For running a hyper-specific event like the Bicycle Film Festival, Brendt Barbur doesn’t actually have an agenda.
“We’re not anti-car,” he explains. “We just want people to be inspired to ride their bikes.”
Now in its 17th year (and expanded to 85 cities around the world), the Bicycle Film Festival returns to Manhattan from June 20-25 with six days of live music, exhibits, a vegetarian edition of the Hester Street Fair (a first for the festival) and, of course, tons of films, including a new program of animated shorts.
This year’s headliner is a two-night stint by the band Blonde Redhead and a chamber ensemble at Brooklyn’s San Damiano Mission performing a live score for 1977’s “A Sunday in Hell,” considered the greatest cycling film ever.
“It follows the Paris-Rubaix race, Barbur explains. “Americans don’t really know about it because Lance [Armstrong] didn’t do it, but what we see in this film is an incredible access to the riders, which you wouldn’t have today.”
The fest spans all aspects of cycling, from people just learning to pedal to professionals like BMX racers, with over 50 short and feature-length films from 25 countries.
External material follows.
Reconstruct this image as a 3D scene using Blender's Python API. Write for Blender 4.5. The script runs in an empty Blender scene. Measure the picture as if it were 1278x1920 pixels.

You’ll get to ride along with women in developing countries, activists working to bring biking to Charleston, and New York City the day after the 2016 presidential election. All screenings take place at Anthology Film Archives.
Having enough high-quality animated entries to make them part of the festival was a treat for Barbur. Celebrated animator Lucinda Schreiber curated the selections, which examine how cycling differs in various cities (“Bike Portraits”), a feature about the new king of the Tour de France, Chris Froome (“Yellow”) and the Oscar-winning tear-jerker “Father and Daughter.”
On Sunday, unwind at the BFF Street Party, a celebration of green living that includes a vegetarian food market, plus a pop-up pump track to show off your moves and bicycle vendors.
All events (except the fair) are individually ticketed, or spring for an all-access pass for $43.
Barbur was inspired to start the festival in an unlikely way. He was hit by a bus while riding his bike on Third Avenue back in 2000 — but the experience made him “want to do something really positive about cycling,” he says.
Enthusiasm is what drives (pedals?) the event — Barbur fields ideas from artists, filmmakers and the general cycling community to shape the programming.
If the festival does have a mission, it’s to create a mystique around cycling and further broader goals like sustainable travel.
“Surfing had so much beautiful imagery around it, and so much of its mythology comes from that,” says Barbur, whereas cycling remains consigned to a more utilitarian realm.
“I didn’t want to get political, but this is something that’s incredibly beautiful and so positive in ways beyond [protecting] the environment. People who ride bikes are part of the solution to the way we should be living.”